Typically, the Qld section of the track is in the worst condition with long stretches of
extreme bulldust and big holes (making it a dry weather road only) - the NT section is
more regularly maintained and graded. However, when we made our crossing from Qld to NT it
rained... so the entire stretch was boggy.
Leaving Boulia after lunch we only travelled as far as the Georgina River.
The weather seemed perfect but nearing sunset we could see storm clouds brewing. The
following day was still dry until we crossed the border from Qld - NT and almost instantly
the rain began.
The track quickly became a problem but we continued on until we could go
no further. Finding a high dry place we setup camp with the understanding that we may have
to sit it out for a few days. (this photo taken after the rain had cleared the following
afternoon). Tarp was for rain collection, not shade.

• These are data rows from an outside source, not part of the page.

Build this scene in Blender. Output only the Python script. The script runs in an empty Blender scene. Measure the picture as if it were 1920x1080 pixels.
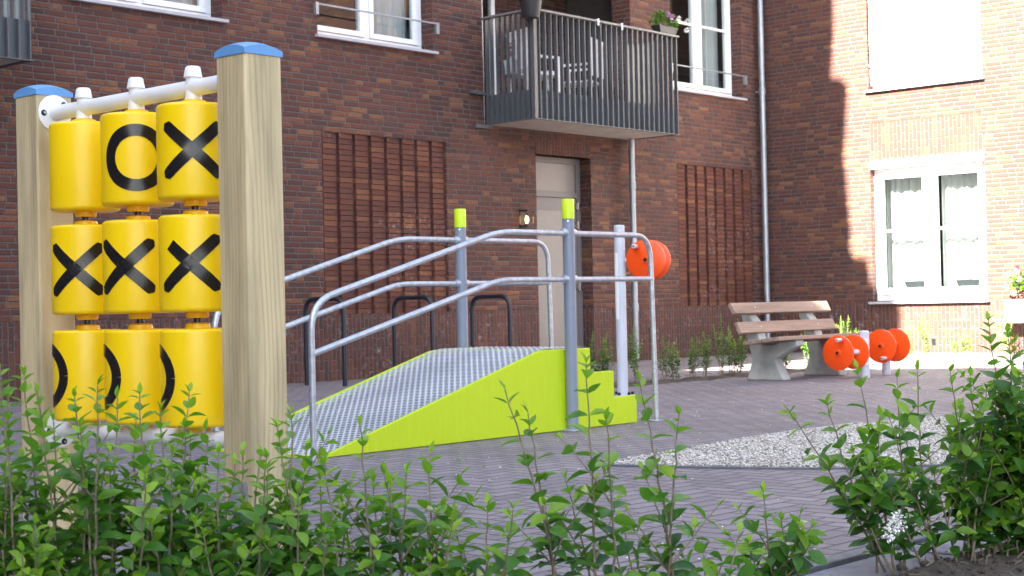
import bpy, bmesh, math, random
from mathutils import Vector, Matrix, noise
R=math.radians
S=bpy.context.scene; COL=S.collection
# ---------------------------------------------------------------- camera
F=2918.6; CH=.74
_n=Vector((-.02174,1,-.01217)).normalized(); _v=Vector((0,0,-1)); _f=(_v-_n*_v.dot(_n)).normalized(); _r=_f.cross(_n)
_A=R(42.066)
_X=math.cos(_A)*_f+math.sin(_A)*_r; _Y=math.sin(_A)*_f-math.cos(_A)*_r
RM=Matrix((_X,_Y,_n)); CP=Vector((0,0,CH))
def at(px,py,d): return CP+(RM@Vector(((px-960)/F,(540-py)/F,-1)))*d      # photograph measurement -> point
def gnd(px,py,z=0):
    d=RM@Vector((px-960,540-py,-F)); return CP+d*((z-CH)/d.z)
def hor(px): return 575.5-.02174*(px-960)
cd=bpy.data.cameras.new('camera'); cam=bpy.data.objects.new('camera',cd); COL.objects.link(cam); S.camera=cam
cam.matrix_world=Matrix.Translation(CP)@RM.to_4x4()
cd.sensor_width=36; cd.lens=F/1920*36; cd.clip_start=.05; cd.clip_end=500
cd.dof.use_dof=True; cd.dof.focus_distance=5.2; cd.dof.aperture_fstop=12.0
# ---------------------------------------------------------------- light
EL=R(33); SUN=Vector((1,.056,-math.tan(EL))).normalized()
W=bpy.data.worlds.new('World'); S.world=W; W.use_nodes=True
nt=W.node_tree; bg=nt.nodes['Background']; sky=nt.nodes.new('ShaderNodeTexSky'); sky.sky_type='NISHITA'
sky.sun_disc=False; sky.sun_elevation=EL; sky.sun_rotation=math.atan2(-SUN.x,-SUN.y); sky.air_density=1; sky.dust_density=1.5; sky.ozone_density=1
nt.links.new(sky.outputs[0],bg.inputs[0]); bg.inputs[1].default_value=.062
hs=nt.nodes.new('ShaderNodeHueSaturation'); hs.inputs['Saturation'].default_value=.62; nt.links.new(sky.outputs[0],hs.inputs['Color']); nt.links.new(hs.outputs[0],bg.inputs[0])
sl=bpy.data.lights.new('sun','SUN'); sl.energy=5; sl.angle=R(.16); sl.color=(1,.92,.78)
so=bpy.data.objects.new('sun',sl); COL.objects.link(so); so.rotation_euler=SUN.to_track_quat('-Z','Y').to_euler(); so.location=(-10,0,20)
S.view_settings.view_transform='Standard'; S.view_settings.look='None'; S.view_settings.exposure=3.72; S.view_settings.gamma=1
S.render.engine='CYCLES'; S.cycles.max_bounces=8; S.cycles.transparent_max_bounces=12
# ---------------------------------------------------------------- material helpers
def mat(name):
    m=bpy.data.materials.new(name); m.use_nodes=True; t=m.node_tree; b=t.nodes['Principled BSDF']; return m,t,b
class G:                                                     # small node-graph writer
    def __init__(s,t): s.t=t
    def n(s,ty,**k):
        x=s.t.nodes.new('ShaderNode'+ty)
        for a,v in k.items(): setattr(x,a,v)
        return x
    def put(s,sock,v):
        if isinstance(v,bpy.types.NodeSocket): s.t.links.new(v,sock)
        elif v is not None: sock.default_value=v
    def m(s,op,a,b=None,c=None):
        x=s.n('Math',operation=op); s.put(x.inputs[0],a)
        if b is not None: s.put(x.inputs[1],b)
        if c is not None: s.put(x.inputs[2],c)
        return x.outputs[0]
    def xyz(s,v):
        x=s.n('SeparateXYZ'); s.put(x.inputs[0],v); return x.outputs
    def vec(s,a,b,c=0.):
        x=s.n('CombineXYZ'); s.put(x.inputs[0],a); s.put(x.inputs[1],b); s.put(x.inputs[2],c); return x.outputs[0]
    def noise(s,v,scale=5,detail=3,rough=.5,dist=0):
        x=s.n('TexNoise'); s.put(x.inputs['Vector'],v); x.inputs['Scale'].default_value=scale; x.inputs['Detail'].default_value=detail; x.inputs['Roughness'].default_value=rough; x.inputs['Distortion'].default_value=dist; return x.outputs
    def ramp(s,f,st,interp='LINEAR'):
        x=s.n('ValToRGB'); s.put(x.inputs[0],f); e=x.color_ramp; e.interpolation=interp
        while len(e.elements)<len(st): e.elements.new(.5)
        for q,(p,c) in zip(e.elements,st):
            q.position=p; q.color=(*c,1) if isinstance(c,tuple) else (c,c,c,1)
        return x.outputs[0]
    def mix(s,f,a,b,bt='MIX'):
        x=s.n('Mix',data_type='RGBA',blend_type=bt); s.put(x.inputs[0],f)
        for i,c in ((6,a),(7,b)): s.put(x.inputs[i],(*c,1) if isinstance(c,tuple) else c)
        return x.outputs[2]
    def bump(s,h,dist,st=1.):
        x=s.n('Bump'); s.put(x.inputs['Height'],h); x.inputs['Distance'].default_value=dist; x.inputs['Strength'].default_value=st; return x.outputs[0]
    def scale(s,v,k):
        x=s.n('Mapping'); s.put(x.inputs[0],v); x.inputs['Scale'].default_value=k; return x.outputs[0]
    def obj(s): return s.n('TexCoord').outputs['Object']
def plain(name,c,rough=.5,metal=0,var=.12,scale=8,bump=0,coat=0,stretch=(1,1,1)):
    m,t,b=mat(name); g=G(t); o=g.scale(g.obj(),stretch)
    f=g.noise(o,scale,5,.6)[0]
    lo=tuple(x*(1-var) for x in c); hi=tuple(min(1,x*(1+var)) for x in c)
    t.links.new(g.ramp(f,[(.3,lo),(.7,hi)]),b.inputs['Base Color'])
    r=g.ramp(g.noise(o,scale*3,4)[0],[(.3,rough*.85),(.7,min(1,rough*1.15))]); t.links.new(r,b.inputs['Roughness'])
    b.inputs['Metallic'].default_value=metal; b.inputs['Coat Weight'].default_value=coat
    if bump: t.links.new(g.bump(g.noise(o,scale*12,4)[0],bump),b.inputs['Normal'])
    return m
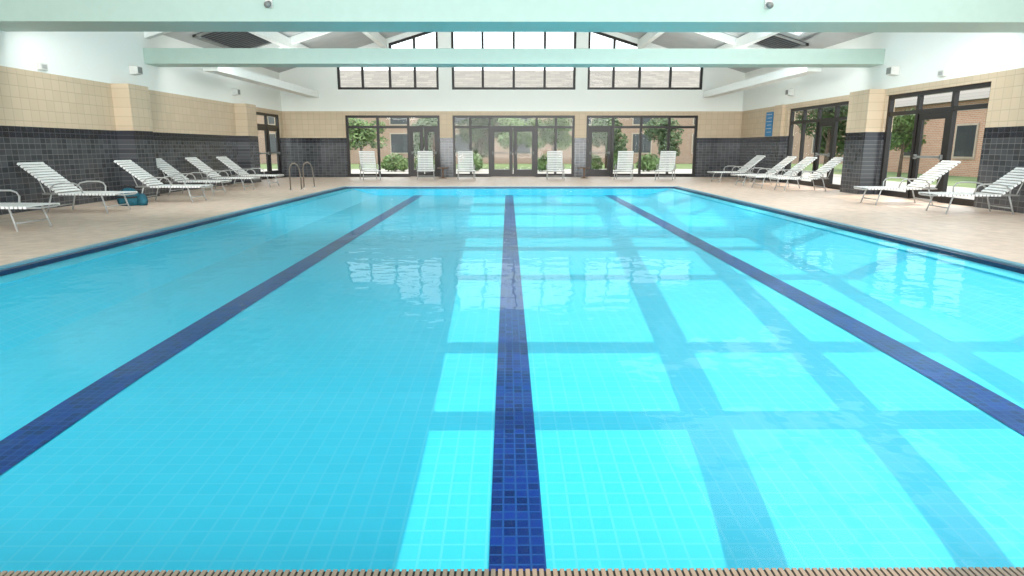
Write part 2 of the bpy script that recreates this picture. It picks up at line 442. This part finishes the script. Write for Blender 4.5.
rows += [20.8, YF+5]
opaque_r = {0, len(rows)-2} | {2+2*i for i in range(len(hl))}
def rv(ci, ri):
    y = rows[ri]; c = cols[ci]
    if c[0] == 'r': p = Vector((RIDGE, y + SUN.y*7, roofz(RIDGE)))
    elif c[0] == 'e': p = Vector((XR+.3, y + SUN.y*5, roofz(XR+.3)))
    else:
        yy = min(max(y, 0), 21); p = to_roof(c[0]+c[1]*yy+c[2]*(1+.05*yy), y)
    if ri == 0: p.y = YB
    if ri == len(rows)-1: p.y = YF+.3
    return p
m = MB()
for ci in range(len(cols)-1):
    for ri in range(len(rows)-1):
        if ci in opaque_c or ri in opaque_r:
            q = [rv(ci,ri), rv(ci+1,ri), rv(ci+1,ri+1), rv(ci,ri+1)]
            m.prism(q, (0,0,th))
struct(m.build('ceiling_sun_mask', M['roof']))  # unseen roof slope, openings invented to throw the sun grid onto the pool
# purlins, beams, side ledges
for i, (px, s) in enumerate(((-5.2,1),(-7.6,1),(5.4,-1),(7.8,-1))):
    m = MB(); z = roofz(px)
    m.box(px-.11, px+.11, 19.0, YF, z-.36, z-.04); struct(m.build('trim_%d' % (i+1), M['white']))
for i, (yy, lab) in enumerate(((12.3,0),(18.25,1))):
    m = MB(); m.box(XL, XR, yy, yy+(1.05 if i == 0 else .75), 3.40, 3.79)
    struct(m.build('trim_%d' % (5+i), M['beam'], bevel=.01))
for i, (a, b) in enumerate(((-8.45,-8.05),(8.15,8.55))):
    m = MB(); m.box(a, b, 19.0, YF, 3.30, 3.55); struct(m.build('trim_%d' % (7+i), M['white']))
for i, yy in enumerate((18.4, 23.8)):
    m = MB()
    for (xa, xb) in ((XL, RIDGE), (RIDGE, XR)):
        if xb == XR and yy < 20: continue
        m.prism([(xa,yy,roofz(xa)-.24),(xb,yy,roofz(xb)-.24),(xb,yy,roofz(xb)-.01),(xa,yy,roofz(xa)-.01)], (0,.2,0))
    struct(m.build('trim_%d' % (9+i), M['white']))
# grey louvred panels on the roof slopes, beyond the farther beam
def roof_vent(xa, xb, y0, y1, lab):
    r = empty('ceiling_vent', ((xa+xb)/2, (y0+y1)/2, roofz((xa+xb)/2))); tag(r, lab, 'ceiling vent', 'grey louvred roof panels')
    o = r.location
    def P(x, y, dz): return (x-o.x, y-o.y, roofz(x)-o.z-dz)
    m = MB(); m.prism([P(xa,y0,.03),P(xb,y0,.03),P(xb,y1,.03),P(xa,y1,.03)], (0,0,.02)); m.build('backing', M['vent_back'], r)
    m = MB(); f = .1
    for (a, b, c, d2) in ((xa,xa+f,y0,y1),(xb-f,xb,y0,y1),(xa,xb,y0,y0+f),(xa,xb,y1-f,y1)):
        m.prism([P(a,c,.08),P(b,c,.08),P(b,d2,.08),P(a,d2,.08)], (0,0,.05))
    m.build('frame', M['grey'], r)
    m = MB(); y = y0+.16
    while y < y1-.16:
        m.prism([P(xa+f,y,.065),P(xb-f,y,.065),P(xb-f,y+.12,.035),P(xa+f,y+.12,.035)], (0,0,.012)); y += .22
    m.build('slats', M['vent'], r)
roof_vent(-9.2, -7.85, 20.2, 23.6, 'grey louvred panel on the left roof slope behind the farther mint beam')
roof_vent(8.05, 9.35, 21.8, 23.7, 'grey louvred panel on the right roof slope behind the farther mint beam')

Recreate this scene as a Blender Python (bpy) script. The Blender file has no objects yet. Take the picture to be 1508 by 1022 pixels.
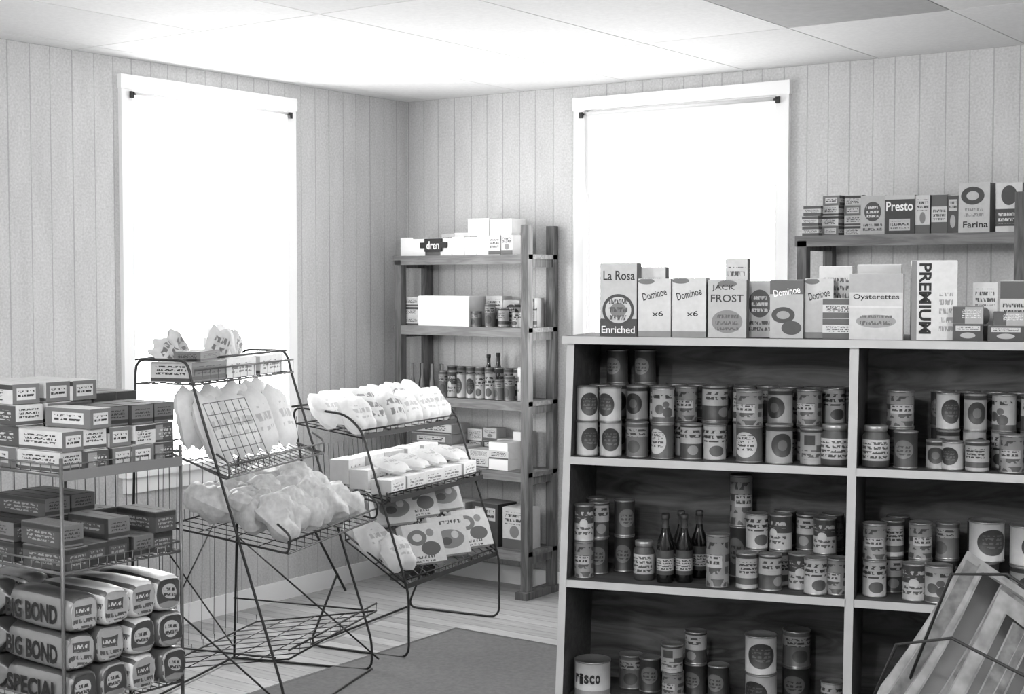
import bpy, math, random
from mathutils import Matrix, Vector
R = random.Random(7)
sc = bpy.context.scene
try:
    sc.view_settings.view_transform = 'Standard'
    sc.view_settings.look = 'None'
except Exception: pass

# ---------------------------------------------------------------- materials
def lin(g):
    c = g/255.0
    return c/12.92 if c <= 0.04045 else ((c+0.055)/1.055)**2.4
def new(name):
    m = bpy.data.materials.new(name); m.use_nodes = True
    nt = m.node_tree; b = nt.nodes['Principled BSDF']
    return m, nt, b
def col(g): l = lin(g); return (l, l, l, 1)
def mth(nt, op, a, b=None, c=None):
    n = nt.nodes.new('ShaderNodeMath'); n.operation = op
    for i, x in enumerate((a, b, c)):
        if x is None: continue
        if isinstance(x, (int, float)): n.inputs[i].default_value = x
        else: nt.links.new(x, n.inputs[i])
    return n.outputs[0]
def mixg(nt, fac, a, b):
    n = nt.nodes.new('ShaderNodeMix'); n.data_type = 'RGBA'
    nt.links.new(fac, n.inputs[0])
    for i, x in ((6, a), (7, b)):
        if isinstance(x, (int, float)): n.inputs[i].default_value = col(x)
        else: nt.links.new(x, n.inputs[i])
    return n.outputs[2]
def plain(name, g, rough=0.6, metal=0.0, var=0.0, scale=30):
    m, nt, b = new(name)
    b.inputs['Roughness'].default_value = rough
    b.inputs['Metallic'].default_value = metal
    if var:
        tc = nt.nodes.new('ShaderNodeTexCoord'); ns = nt.nodes.new('ShaderNodeTexNoise')
        ns.inputs['Scale'].default_value = scale
        nt.links.new(tc.outputs['Object'], ns.inputs['Vector'])
        c = mixg(nt, ns.outputs[0], max(0, g-var), min(255, g+var))
        nt.links.new(c, b.inputs['Base Color'])
    else:
        b.inputs['Base Color'].default_value = col(g)
    return m
def wood(name, g1, g2, stretch=(1, 12, 12), rough=0.6, scale=3.0):
    m, nt, b = new(name)
    tc = nt.nodes.new('ShaderNodeTexCoord'); mp = nt.nodes.new('ShaderNodeMapping')
    mp.inputs['Scale'].default_value = stretch
    nt.links.new(tc.outputs['Object'], mp.inputs[0])
    ns = nt.nodes.new('ShaderNodeTexNoise'); ns.inputs['Scale'].default_value = scale
    ns.inputs['Detail'].default_value = 5; ns.inputs['Distortion'].default_value = 1.2
    nt.links.new(mp.outputs[0], ns.inputs['Vector'])
    f = mth(nt, 'PINGPONG', mth(nt, 'MULTIPLY', ns.outputs[0], 5.0), 1.0)
    nt.links.new(mixg(nt, f, g1, g2), b.inputs['Base Color'])
    b.inputs['Roughness'].default_value = rough
    return m
def translucent(m, fac=.4, g=240):
    nt = m.node_tree; b = nt.nodes['Principled BSDF']; out = nt.nodes['Material Output']
    t = nt.nodes.new('ShaderNodeBsdfTranslucent'); t.inputs[0].default_value = col(g)
    mx = nt.nodes.new('ShaderNodeMixShader'); mx.inputs[0].default_value = fac
    nt.links.new(b.outputs[0], mx.inputs[1]); nt.links.new(t.outputs[0], mx.inputs[2]); nt.links.new(mx.outputs[0], out.inputs[0])
    return m
def art(name, base, shapes, rough=0.5, k_=0.92):
    """printed package: shapes drawn in the face's own UV space"""
    m, nt, b = new(name)
    base *= k_
    uv = nt.nodes.new('ShaderNodeUVMap'); uv.uv_map = 'UVMap'
    s = nt.nodes.new('ShaderNodeSeparateXYZ'); nt.links.new(uv.outputs[0], s.inputs[0])
    U, V = s.outputs[0], s.outputs[1]
    cur = base; first = True
    def rect(cx, cy, w, h):
        return mth(nt, 'MULTIPLY', mth(nt, 'COMPARE', U, cx, w/2), mth(nt, 'COMPARE', V, cy, h/2))
    for sh in shapes:
        k, cx, cy, w, h, g = sh[:6]; g = g*k_
        if k == 'r': mask = rect(cx, cy, w, h)
        elif k == 'e':
            du = mth(nt, 'DIVIDE', mth(nt, 'SUBTRACT', U, cx), w/2)
            dv = mth(nt, 'DIVIDE', mth(nt, 'SUBTRACT', V, cy), h/2)
            mask = mth(nt, 'LESS_THAN', mth(nt, 'ADD', mth(nt, 'MULTIPLY', du, du), mth(nt, 'MULTIPLY', dv, dv)), 1.0)
        elif k == 't':
            ns = nt.nodes.new('ShaderNodeTexNoise'); mp = nt.nodes.new('ShaderNodeMapping')
            q = sh[6] if len(sh) > 6 else 1
            mp.inputs['Scale'].default_value = (14*q, 5*q, 1); mp.inputs['Location'].default_value = (cx*31, cy*17, 0)
            nt.links.new(uv.outputs[0], mp.inputs[0]); nt.links.new(mp.outputs[0], ns.inputs['Vector'])
            ns.inputs['Scale'].default_value = 2.0; ns.inputs['Detail'].default_value = 1
            ln = mth(nt, 'LESS_THAN', mth(nt, 'FRACT', mth(nt, 'MULTIPLY', V, 9*q)), 0.6)
            mask = mth(nt, 'MULTIPLY', mth(nt, 'MULTIPLY', rect(cx, cy, w, h), ln), mth(nt, 'GREATER_THAN', ns.outputs[0], 0.48))
        cur = mixg(nt, mask, cur, g); first = False
    if not first:
        tc = nt.nodes.new('ShaderNodeTexCoord'); n2 = nt.nodes.new('ShaderNodeTexNoise'); n2.inputs['Scale'].default_value = 55
        nt.links.new(tc.outputs['Object'], n2.inputs['Vector'])
        cur = mixg(nt, mth(nt, 'MULTIPLY', n2.outputs[0], .28), cur, 85)
    if first: b.inputs['Base Color'].default_value = col(base)
    else: nt.links.new(cur, b.inputs['Base Color'])
    b.inputs['Roughness'].default_value = rough
    return m
def emis(name, g, strength):
    m, nt, b = new(name)
    b.inputs['Base Color'].default_value = col(g)
    b.inputs['Emission Color'].default_value = (1, 1, 1, 1)
    b.inputs['Emission Strength'].default_value = strength
    return m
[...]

But ... we only got as far as 50km when we lifted camp the following
afternoon. This seemed incredible - tropical storms building each afternoon were not what
we had expected in this part of the country. With the track already full saturated, the
afternoon storm made the track impossible (and the lightening bolts hitting both sides of
the track were enough to send me screaming under my seat). We dashed for high ground and
protection under a clump of trees and played a few games of yahtzee while the storm passed
right overhead. We were concerned that were might run out of water so we put a bucket out
to collect the rain but the splashes of red mud reached up over the sides resulting in a
bucket of bright red muddy water - we found a use for it, but not for drinking. We managed
to collect over 3L of fresh drinking water from inside the car (which is now leaking from
the back doors (a remedy to this will be made soon enough I guess).
The countryside changes considerably along the track and although it lacks
services and "things to do" it is certainly one of the prettier shortcut tracks
that you can do in this area. The overwhelming difference is that although the soil is the
same red sandy stuff of the Simpson Desert, the terrain is completely flat, the spinifex
grass much greener, and due to more frequent rains over the last few weeks a greater
amount of desert wildflowers. Billy buttons, bush daisies, poached egg daisies, yellow
tops and native violets carpeted the sides of the road where water had collected in the
gutters.
By the third day we approached the Harts (Hartz) Range and so the next
thing to get used to was seeing mountains. Our senses seemed to be bombarded, a result of
being in Birdsville for so long where everything was either gibber, sand or dust.
Just past the Harts Range Police Station (next door to an aboriginal
community) we turned left (south) down a track to the "Racecourse". Probably
deserted for 363 days of the year this racetrack becomes a mecca for the outback racing
enthusiasts with a crowd of a few thousand on the last weekend in August. Being mid
October we were definitely on our own. Just behind the racecourse a track leads south for
about 10km and finally reaches the base of a few impressive mountains, the highest being
Mt Palmer. Mt Palmer is the highest in the Harts Range and we went to climb it. It took 2
hours to find the right track and then 2 hours to reach the summit but on the way we
explored open gaps left by mica miners and enjoyed impressive views. We found black footed
rock wallabies living in the "Disputed" mine shaft (where 2 miners lost their
lives in a collapse not long after it was opened) and saw many more wildflowers growing
amongst the rocky outcrops.
Leaving Mt Palmer we doubled back on our tracks to the Plenty Highway and
turned left (south) again just before the bitumen (45km). This track doesn't really have a
proper name that we can find but it is marked with Fossicking signs and 4WD warnings. This
60km track winds through some of Australia's finest gemstone fossicking areas and private
cattle property and is a great alternative to get to Alice Springs. Coming out near the
Clareville Station (Big-Bill-from-Birdsville's parents own this) turn left and you soon
come to the Historic Altunga region. We would have made a day trip out here anyway so it
was a good trip taking in Ross River Homestead and N'Dhala Gorge (where we camped -
alone). The final 80km to Alice Springs passes the Trephina Gorge and John Huges
Rockholes, Corroboree Rock and Emily and Jesse Gaps.
So, making it into Alice Springs was like the end of another chapter - and
our muddy car looked like we had stories to tell.